Renasant posts $3.8M in net income

TUPELO – Renasant Corp., the parent company of Renasant Bank, recorded second-quarter net income of nearly $3.8 million, or 17 cents per share.
That was a decline of nearly 11 percent compared to the $4.3 million, or 20 cents per share, for the second quarter of 2009. But it was a 5.2 percent increase versus the first quarter of this year, when Renasant posted net income of $3.6 million.
“During the first half of 2010, the markets within our footprint have continued to show positive trends,” said Renasant Chairman and CEO Robin McGraw. “Reflecting this, Toyota announced in June that it will resume completion of its manufacturing facility in north Mississippi, Huntsville saw an expansion within its aerospace and engineering industries and Nashville showed its resilience by quickly rebounding from a catastrophic flood. Even as the economy has not fully rebounded and many banks continue to struggle, during the second quarter of 2010, we opened two new full service banking locations, added strategic new hires and experienced a linked-quarter increase in our net income.”

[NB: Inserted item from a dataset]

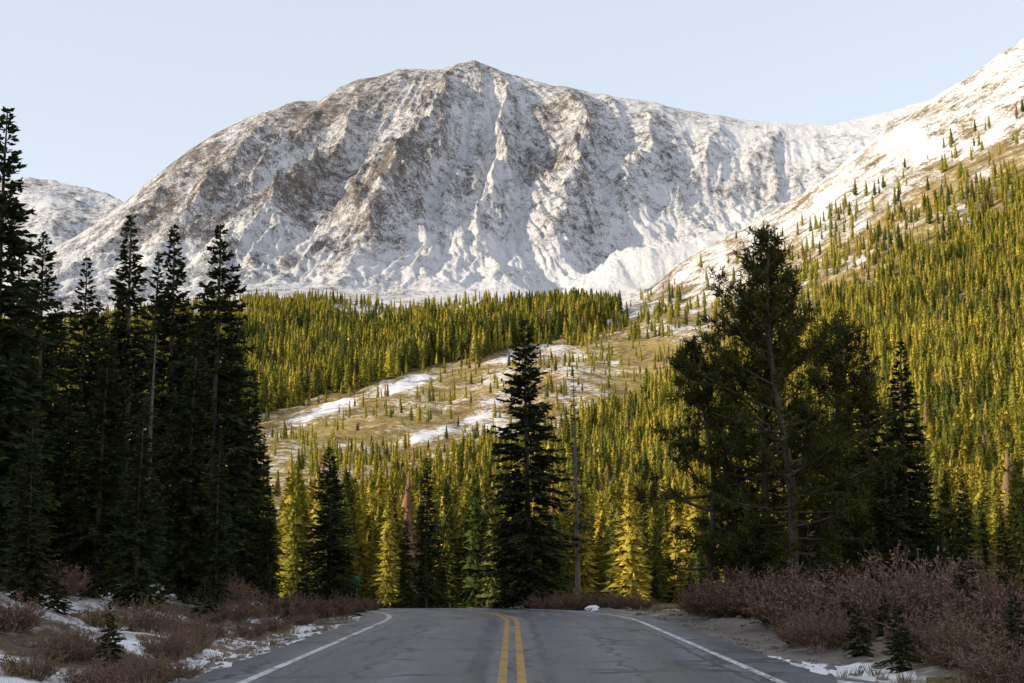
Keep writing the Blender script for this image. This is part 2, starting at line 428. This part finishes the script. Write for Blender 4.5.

Renasant’s total assets for the second quarter ending June 30 were about $3.6 billion, a 1.2 percent decline from a year ago. Total deposits dropped less than 1 percent, to $2.7 billion, from the first quarter, and 4.4 percent from Dec. 31.
Total loans were about $2.3 billion for the period, versus $2.5 billion a year ago.
Renasant said the decrease could be attributed to soft demand for loans and continued reduction in its construction and land development loan portfolio.
Net interest income in the second quarter fell from about $24.2 million last year to $23.7 million this year. Net interest margin for the period was 3.15 percent, compared to 3.27 percent in the first quarter and 3.04 percent in the second quarter of 2009.
Non-interest income grow from $12.8 million in the first quarter to $14.3 million in the second quarter. In 2008, second-quarter non-interest income was $15.4 million.
Non-interest expense grew and was $26.2 million in the second quarter. That compares to $27.13 million a year earlier, which included $1.75 million for an FDIC special deposit insurance assessment levied on all insured financial institutions.
Annualized net charge-offs as a percentage of average loans were 1.21 percent for the second quarter of 2010, up from 0.81 percent for the first quarter of 2010 and 0.93 percent for the second quarter of 2009.
The allowance for loan losses as a percentage of loans was 1.82 percent for the period, compared to 1.78 percent at the end of the first quarter and 1.67 percent at the end of last year. Renasant’s provision for loan losses of $7 million for the second quarter of 2010 compares to nearly $6.7 million for the first quarter of 2010 and $6.7 million for the second quarter of 2009.
“Even as the current economy and banking environment remains challenging, we believe our key markets are fundamentally sound and we are optimistic in our outlook for long-term success as we continue to position ourselves for opportunities to grow and enhance our franchise,” McGraw said.